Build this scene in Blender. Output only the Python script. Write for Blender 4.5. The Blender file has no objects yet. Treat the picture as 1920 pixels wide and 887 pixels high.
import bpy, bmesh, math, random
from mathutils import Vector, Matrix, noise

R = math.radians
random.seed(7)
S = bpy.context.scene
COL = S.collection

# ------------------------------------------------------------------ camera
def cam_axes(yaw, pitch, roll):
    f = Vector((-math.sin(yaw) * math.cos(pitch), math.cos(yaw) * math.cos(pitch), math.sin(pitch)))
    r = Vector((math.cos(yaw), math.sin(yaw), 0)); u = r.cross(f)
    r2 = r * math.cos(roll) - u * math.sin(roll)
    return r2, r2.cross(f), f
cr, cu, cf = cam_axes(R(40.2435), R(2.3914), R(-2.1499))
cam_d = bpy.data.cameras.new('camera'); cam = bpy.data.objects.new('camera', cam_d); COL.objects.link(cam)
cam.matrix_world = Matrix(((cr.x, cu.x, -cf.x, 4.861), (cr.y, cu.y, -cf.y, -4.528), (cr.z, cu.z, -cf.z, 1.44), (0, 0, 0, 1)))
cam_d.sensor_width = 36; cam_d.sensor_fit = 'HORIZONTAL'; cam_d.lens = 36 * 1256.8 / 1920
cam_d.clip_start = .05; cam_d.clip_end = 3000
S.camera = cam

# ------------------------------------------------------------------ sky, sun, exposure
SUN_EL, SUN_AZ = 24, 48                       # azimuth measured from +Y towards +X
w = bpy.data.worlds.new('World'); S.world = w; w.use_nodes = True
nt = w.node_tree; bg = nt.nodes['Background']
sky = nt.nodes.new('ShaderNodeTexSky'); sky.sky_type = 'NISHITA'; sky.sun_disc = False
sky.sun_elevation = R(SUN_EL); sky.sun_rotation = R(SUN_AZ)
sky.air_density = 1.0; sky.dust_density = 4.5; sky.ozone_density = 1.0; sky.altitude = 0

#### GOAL
Output exactly the leading lines of the data, up to and including the line marked by "COL = S.collection".

#### RESPONSE TO THIS TASK
Build this scene in Blender. Output only the Python script. Write for Blender 4.5. The Blender file has no objects yet. Treat the picture as 1920 pixels wide and 887 pixels high.
import bpy, bmesh, math, random
from mathutils import Vector, Matrix, noise

R = math.radians
random.seed(7)
S = bpy.context.scene
COL = S.collection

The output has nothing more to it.